People want stories and that means cultivating a publishing ecosystem where big and small can flourish
This week both the UK’s Competition and Markets Authority and the Department of Justice in the US announced investigations into the planned $2.2bn acquisition of the publisher Simon & Schuster by Bertelsmann, which already owns Penguin Random House. The merger, if allowed, would see Bertelsmann have almost one-third of English-language book sales. The move follows a year when a population cocooned at home, reaching for comfort reading, inflated the profits of big publishers. Bloomsbury and Pan Macmillan recently announced that they would be returning furlough payments; HarperCollins did not take them.

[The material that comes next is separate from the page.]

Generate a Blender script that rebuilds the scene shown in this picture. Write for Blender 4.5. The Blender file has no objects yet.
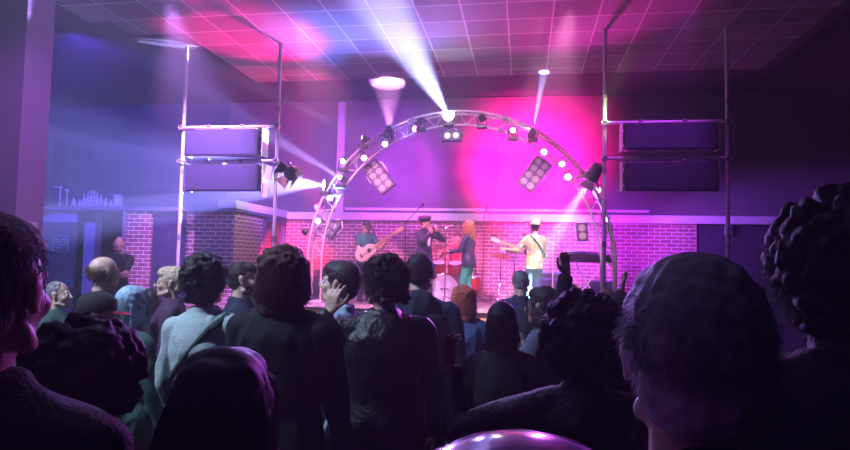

Many of the UK’s smaller publishers fared rather differently: a Bookseller survey last summer found 60% feared they would cease to exist by autumn. Indies tend not to have the backlists full of household names that, say, a Penguin has; they depend far more on serendipity, on a customer wandering into a shop intending to buy one thing but coming out with something else as well. This happens far less with online shopping; at least one publisher lost up to 90% in sales. Some also found it difficult to qualify for furlough. They took to social media to announce their plight, or to try new selling tactics; some crowdfunded; some received emergency Arts Council England cash. Many were dragged back from the brink, for which we should be grateful.